Modern compilers align members on different byte boundaries depending on the size of the member. See the bottom of this.

Normally you really shouldn't care about structure padding but if you have an object that is going to have 1000000 instances or something the rule of the thumb is simply to order your members from biggest to smallest. I wouldn't recommend messing with the padding with #pragma directives.

Answer 5

The compiler is going to either optimize for size or speed and unless you explicitly tell it you wont know what you get. But if you follow the advice of that book you will win-win on most compilers. Put the biggest, aligned, things first in your struct then half size stuff, then single byte stuff if any, add some dummy variables to align. Using bytes for things that dont have to be can be a performance hit anyway, as a compromise use ints for everything (have to know the pros and cons of doing that)

The x86 has made for a lot of bad programmers and compilers because it allows unaligned accesses. Making it hard for many folks to move to other platforms (that are taking over). Although unaligned accesses work on an x86 you take a serious performance hit. Which is why it is important to know how compilers work both in general as well as the particular one you are using.

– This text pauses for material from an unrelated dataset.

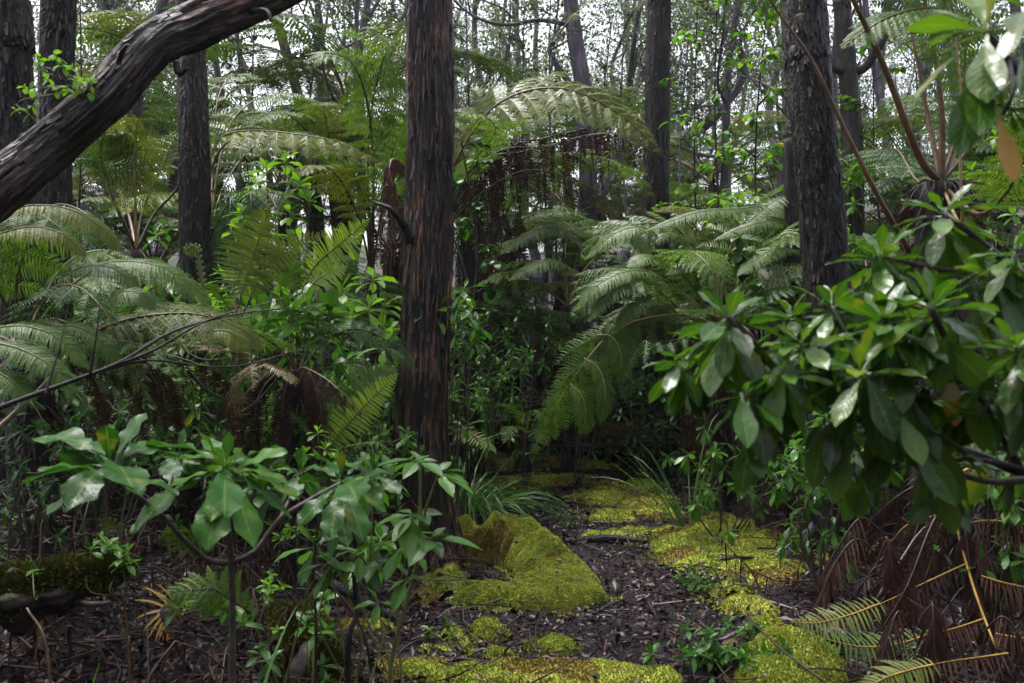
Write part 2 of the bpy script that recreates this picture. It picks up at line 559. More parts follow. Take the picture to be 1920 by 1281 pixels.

having caches, and as with the modern computer platforms relying on caches to get any kind of performance, you want to both be aligned and packed. The simple rule being taught gives you both...in general. It is very good advice. Adding compiler specific pragmas is not nearly as good, makes the code non-portable, and doesnt take much searching through SO or googling to find out how often the compiler ignores the pragma or doesnt do what you really wanted.